---- GIVEN DATA

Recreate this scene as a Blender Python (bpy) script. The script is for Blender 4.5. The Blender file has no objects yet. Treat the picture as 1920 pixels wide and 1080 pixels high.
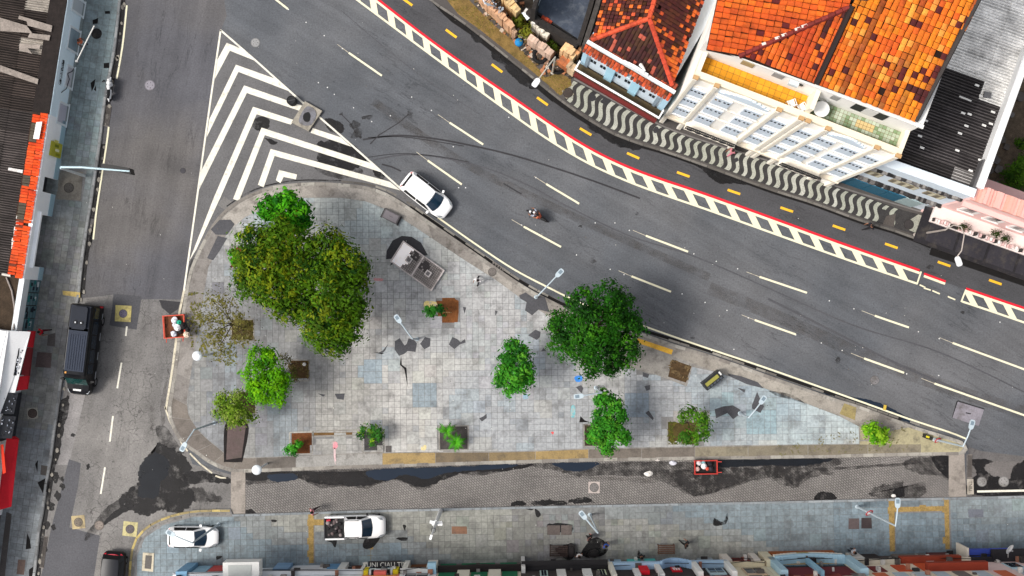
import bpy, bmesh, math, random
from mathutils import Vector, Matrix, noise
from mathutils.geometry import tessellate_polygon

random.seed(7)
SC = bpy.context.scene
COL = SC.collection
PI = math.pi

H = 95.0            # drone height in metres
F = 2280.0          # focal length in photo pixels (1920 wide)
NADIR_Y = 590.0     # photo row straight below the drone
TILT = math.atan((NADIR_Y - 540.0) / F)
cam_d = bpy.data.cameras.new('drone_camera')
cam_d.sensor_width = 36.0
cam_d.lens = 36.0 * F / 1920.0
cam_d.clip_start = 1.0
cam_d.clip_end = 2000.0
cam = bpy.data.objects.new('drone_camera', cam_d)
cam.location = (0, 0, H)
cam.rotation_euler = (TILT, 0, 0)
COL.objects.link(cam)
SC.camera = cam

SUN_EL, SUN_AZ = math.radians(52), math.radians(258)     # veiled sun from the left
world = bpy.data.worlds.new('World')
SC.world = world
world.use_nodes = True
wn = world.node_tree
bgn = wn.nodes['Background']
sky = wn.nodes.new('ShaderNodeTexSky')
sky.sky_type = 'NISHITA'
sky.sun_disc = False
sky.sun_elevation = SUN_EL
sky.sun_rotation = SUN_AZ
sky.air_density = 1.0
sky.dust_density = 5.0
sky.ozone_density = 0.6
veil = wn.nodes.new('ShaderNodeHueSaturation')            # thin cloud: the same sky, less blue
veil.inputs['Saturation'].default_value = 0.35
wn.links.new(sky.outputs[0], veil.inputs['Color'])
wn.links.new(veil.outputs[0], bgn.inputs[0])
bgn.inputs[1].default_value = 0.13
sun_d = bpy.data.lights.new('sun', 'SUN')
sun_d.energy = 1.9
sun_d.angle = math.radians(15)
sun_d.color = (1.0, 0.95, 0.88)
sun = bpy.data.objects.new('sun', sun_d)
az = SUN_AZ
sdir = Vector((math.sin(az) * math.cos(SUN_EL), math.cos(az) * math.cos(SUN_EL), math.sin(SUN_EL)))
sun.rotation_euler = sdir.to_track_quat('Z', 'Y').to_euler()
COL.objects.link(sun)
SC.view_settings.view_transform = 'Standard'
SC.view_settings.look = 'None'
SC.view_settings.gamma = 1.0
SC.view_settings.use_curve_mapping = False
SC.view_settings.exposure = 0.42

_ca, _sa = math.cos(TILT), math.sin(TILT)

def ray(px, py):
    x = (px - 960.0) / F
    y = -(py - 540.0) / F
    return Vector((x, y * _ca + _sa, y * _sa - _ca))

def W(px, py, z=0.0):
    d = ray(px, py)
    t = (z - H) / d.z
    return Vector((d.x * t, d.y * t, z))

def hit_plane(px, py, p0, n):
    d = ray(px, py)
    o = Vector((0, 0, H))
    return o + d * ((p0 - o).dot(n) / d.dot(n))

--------

> SHORT EXERCISE: The material above holds pictures; copy everything else in it exactly.

> RESPONSE BELOW:
Recreate this scene as a Blender Python (bpy) script. The script is for Blender 4.5. The Blender file has no objects yet. Treat the picture as 1920 pixels wide and 1080 pixels high.
import bpy, bmesh, math, random
from mathutils import Vector, Matrix, noise
from mathutils.geometry import tessellate_polygon

random.seed(7)
SC = bpy.context.scene
COL = SC.collection
PI = math.pi

H = 95.0            # drone height in metres
F = 2280.0          # focal length in photo pixels (1920 wide)
NADIR_Y = 590.0     # photo row straight below the drone
TILT = math.atan((NADIR_Y - 540.0) / F)
cam_d = bpy.data.cameras.new('drone_camera')
cam_d.sensor_width = 36.0
cam_d.lens = 36.0 * F / 1920.0
cam_d.clip_start = 1.0
cam_d.clip_end = 2000.0
cam = bpy.data.objects.new('drone_camera', cam_d)
cam.location = (0, 0, H)
cam.rotation_euler = (TILT, 0, 0)
COL.objects.link(cam)
SC.camera = cam

SUN_EL, SUN_AZ = math.radians(52), math.radians(258)     # veiled sun from the left
world = bpy.data.worlds.new('World')
SC.world = world
world.use_nodes = True
wn = world.node_tree
bgn = wn.nodes['Background']
sky = wn.nodes.new('ShaderNodeTexSky')
sky.sky_type = 'NISHITA'
sky.sun_disc = False
sky.sun_elevation = SUN_EL
sky.sun_rotation = SUN_AZ
sky.air_density = 1.0
sky.dust_density = 5.0
sky.ozone_density = 0.6
veil = wn.nodes.new('ShaderNodeHueSaturation')            # thin cloud: the same sky, less blue
veil.inputs['Saturation'].default_value = 0.35
wn.links.new(sky.outputs[0], veil.inputs['Color'])
wn.links.new(veil.outputs[0], bgn.inputs[0])
bgn.inputs[1].default_value = 0.13
sun_d = bpy.data.lights.new('sun', 'SUN')
sun_d.energy = 1.9
sun_d.angle = math.radians(15)
sun_d.color = (1.0, 0.95, 0.88)
sun = bpy.data.objects.new('sun', sun_d)
az = SUN_AZ
sdir = Vector((math.sin(az) * math.cos(SUN_EL), math.cos(az) * math.cos(SUN_EL), math.sin(SUN_EL)))
sun.rotation_euler = sdir.to_track_quat('Z', 'Y').to_euler()
COL.objects.link(sun)
SC.view_settings.view_transform = 'Standard'
SC.view_settings.look = 'None'
SC.view_settings.gamma = 1.0
SC.view_settings.use_curve_mapping = False
SC.view_settings.exposure = 0.42

_ca, _sa = math.cos(TILT), math.sin(TILT)

def ray(px, py):
    x = (px - 960.0) / F
    y = -(py - 540.0) / F
    return Vector((x, y * _ca + _sa, y * _sa - _ca))

def W(px, py, z=0.0):
    d = ray(px, py)
    t = (z - H) / d.z
    return Vector((d.x * t, d.y * t, z))

def hit_plane(px, py, p0, n):
    d = ray(px, py)
    o = Vector((0, 0, H))
    return o + d * ((p0 - o).dot(n) / d.dot(n))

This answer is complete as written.